The Attribute block is nothing more than the last octet on both L1 and L2 link-state PDUs - packet types 18 and 20. It’s worth noting that the IS-IS decision process will consider this octet only when it’s present in the first fragment (in case multiple fragments were needed to achieve full synchronization)

The diagram below shows the PDU header composed of the ISIS common header followed by the Lifetime, LSP ID and Sequence Number, all three values displayed in the router’s isis database output we saw before.

                                       No. of Octets

   ----------------------------------
  |      Common Fixed Header        |     8
   ----------------------------------
   ----------------------------------
  |          PDU Length             |     2
   ----------------------------------
  |      Remaining Lifetime	        |     2
   ----------------------------------
  |           LSP ID                |  ID Length + 2
   ----------------------------------
  |      Sequence Number            |     4
   ----------------------------------
  |           Checksum              |     2
   ----------------------------------
  |  P | ATT | LSPDBOL | *IS Type*  |     1
   ----------------------------------
   ----------------------------------
  |             TLVs                |    Variable
  -----------------------------------

To understand the exact meaning of the information conveyed by the last octet let’s see what ISO 10589, available here, has to say about that:

P - Bit 8 when set, indicates support for Partition repair. This is an optional functionality, meaning neither Juniper nor Cisco implements it :)

ATT - Bits 7-4 indicate, when set, the issuing Intermediate System is “attached” to other areas. Why 4 bits? in the 1980s designers thought it was a good idea to support multiple topologies based on different metrics like delay, expense and error. Because complexity is never a good thing, this multidimensional approach wasn’t adopted and use of bits 5,6 and 7 is deprecated today.

LSPDBOL - Bit 3 is used to ‘overload’ the database.

And finally we get to meet the IS Type bits.

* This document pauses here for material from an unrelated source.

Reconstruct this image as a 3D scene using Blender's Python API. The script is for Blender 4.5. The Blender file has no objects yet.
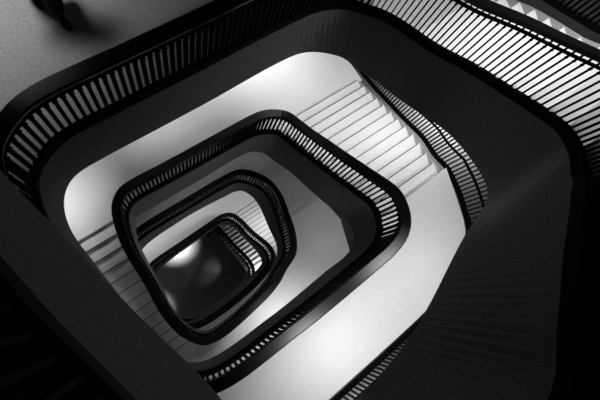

As it turns out these 2 bits indicate the type of Intermediate System that generated the LSP¹! And this is the source of the information shown in the Attributes Block on the isis database output we saw previously. According to ISO 10589 allowed values are as follow:

• 0 - Unused value
• 1 - bit 1 set means Level 1 Intermediate System
• 2 - Unused value
• 3 - bits 1 and 2 set, Level 2 Intermediate System

Remember in IS-IS we can have three types of routers: L1 only, L2 only and L1-L2, but with only 2 values to choose from (1 or 3 - bit 1 must always be set) there is no way to make the difference between an L2 only system and an L1L2 system by looking at the Attributes block from an L2 LSP PDU. So while L1L2 routers will designate a System as “IS Type” 3 on both type 18 and type 20 LSP PDUs, L2 only routers will do the same when generating type 20 PDUs.

To make things even more confusing, we saw how Juniper’s database uses the ‘L1L2’ output to designate IS Type 3 LSPs entries. Now, let’s see what our dear friend Wireshark is telling us.

The image shows a type 20 PDU (L2 LSP) from an L1L2 adjacency between two devices, note how Wireshark decodes IS Type 3 with a “Level 2” string.

Why IS-IS protocol designers made this decision seems to be related to how CLNP worked at that time: There was no such a thing as an L2-only router in the early days of the protocol - this restriction relaxed later for IP.

In any case, always remember to check the actual content of the database, or simply the adjancency list, before arriving to any conclusions about the IGP topology: don’t be fooled by the LSPs Attributes block.